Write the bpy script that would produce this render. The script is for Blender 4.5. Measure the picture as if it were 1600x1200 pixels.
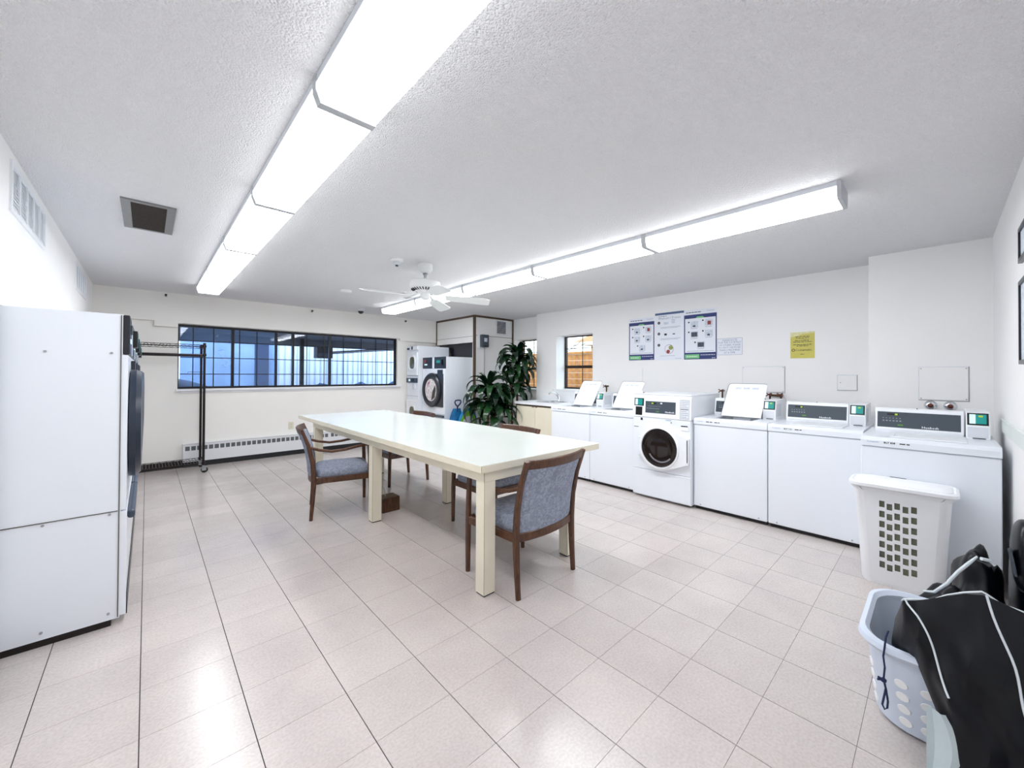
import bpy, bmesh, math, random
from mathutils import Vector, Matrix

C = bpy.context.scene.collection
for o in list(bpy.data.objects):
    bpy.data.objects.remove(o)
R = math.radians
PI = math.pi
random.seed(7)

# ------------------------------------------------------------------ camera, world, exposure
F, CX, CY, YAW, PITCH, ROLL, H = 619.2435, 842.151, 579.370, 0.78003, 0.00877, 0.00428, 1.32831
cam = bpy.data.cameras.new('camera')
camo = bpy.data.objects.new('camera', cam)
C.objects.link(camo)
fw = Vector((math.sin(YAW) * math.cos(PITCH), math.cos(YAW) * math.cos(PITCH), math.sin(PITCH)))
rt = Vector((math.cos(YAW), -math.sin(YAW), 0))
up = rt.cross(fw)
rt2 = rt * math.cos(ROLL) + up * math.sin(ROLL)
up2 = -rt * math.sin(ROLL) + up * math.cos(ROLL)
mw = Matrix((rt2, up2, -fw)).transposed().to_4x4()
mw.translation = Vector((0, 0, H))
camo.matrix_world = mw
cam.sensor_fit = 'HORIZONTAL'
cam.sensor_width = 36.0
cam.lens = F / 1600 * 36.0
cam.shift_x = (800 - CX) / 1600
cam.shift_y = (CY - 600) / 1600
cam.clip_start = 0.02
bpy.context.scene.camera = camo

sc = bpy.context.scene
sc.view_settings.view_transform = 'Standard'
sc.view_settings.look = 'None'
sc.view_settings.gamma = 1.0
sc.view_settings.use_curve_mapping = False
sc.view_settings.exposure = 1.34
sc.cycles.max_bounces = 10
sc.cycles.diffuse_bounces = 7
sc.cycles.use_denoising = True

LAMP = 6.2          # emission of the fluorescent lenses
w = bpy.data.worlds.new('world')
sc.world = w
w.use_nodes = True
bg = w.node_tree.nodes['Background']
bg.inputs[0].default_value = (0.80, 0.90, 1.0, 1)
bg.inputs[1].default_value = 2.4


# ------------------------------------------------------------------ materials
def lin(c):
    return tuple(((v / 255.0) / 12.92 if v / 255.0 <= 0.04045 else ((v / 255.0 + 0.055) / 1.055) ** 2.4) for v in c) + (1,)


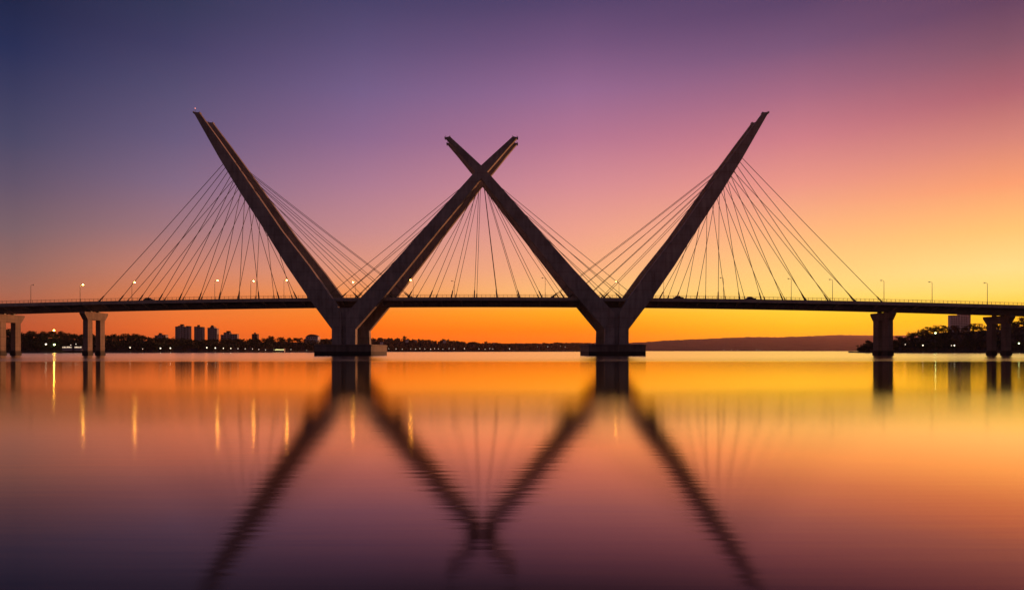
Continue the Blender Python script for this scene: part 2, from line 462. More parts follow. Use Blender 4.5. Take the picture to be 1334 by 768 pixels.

## YOUR INSTRUCTIONS
Omit the pictures and restate the rest of the records verbatim.

## ANSWER TO THIS PROBLEM
Write the bpy script that would produce this render. The script is for Blender 4.5. Measure the picture as if it were 1600x1200 pixels.
import bpy, bmesh, math, random
from mathutils import Vector, Matrix

C = bpy.context.scene.collection
for o in list(bpy.data.objects):
    bpy.data.objects.remove(o)
R = math.radians
PI = math.pi
random.seed(7)

# ------------------------------------------------------------------ camera, world, exposure
F, CX, CY, YAW, PITCH, ROLL, H = 619.2435, 842.151, 579.370, 0.78003, 0.00877, 0.00428, 1.32831
cam = bpy.data.cameras.new('camera')
camo = bpy.data.objects.new('camera', cam)
C.objects.link(camo)
fw = Vector((math.sin(YAW) * math.cos(PITCH), math.cos(YAW) * math.cos(PITCH), math.sin(PITCH)))
rt = Vector((math.cos(YAW), -math.sin(YAW), 0))
up = rt.cross(fw)
rt2 = rt * math.cos(ROLL) + up * math.sin(ROLL)
up2 = -rt * math.sin(ROLL) + up * math.cos(ROLL)
mw = Matrix((rt2, up2, -fw)).transposed().to_4x4()
mw.translation = Vector((0, 0, H))
camo.matrix_world = mw
cam.sensor_fit = 'HORIZONTAL'
cam.sensor_width = 36.0
cam.lens = F / 1600 * 36.0
cam.shift_x = (800 - CX) / 1600
cam.shift_y = (CY - 600) / 1600
cam.clip_start = 0.02
bpy.context.scene.camera = camo

sc = bpy.context.scene
sc.view_settings.view_transform = 'Standard'
sc.view_settings.look = 'None'
sc.view_settings.gamma = 1.0
sc.view_settings.use_curve_mapping = False
sc.view_settings.exposure = 1.34
sc.cycles.max_bounces = 10
sc.cycles.diffuse_bounces = 7
sc.cycles.use_denoising = True

LAMP = 6.2          # emission of the fluorescent lenses
w = bpy.data.worlds.new('world')
sc.world = w
w.use_nodes = True
bg = w.node_tree.nodes['Background']
bg.inputs[0].default_value = (0.80, 0.90, 1.0, 1)
bg.inputs[1].default_value = 2.4


# ------------------------------------------------------------------ materials
def lin(c):
    return tuple(((v / 255.0) / 12.92 if v / 255.0 <= 0.04045 else ((v / 255.0 + 0.055) / 1.055) ** 2.4) for v in c) + (1,)


Continue the Blender Python script for this scene: part 2, from line 462. More parts follow. Use Blender 4.5. Take the picture to be 1334 by 768 pixels.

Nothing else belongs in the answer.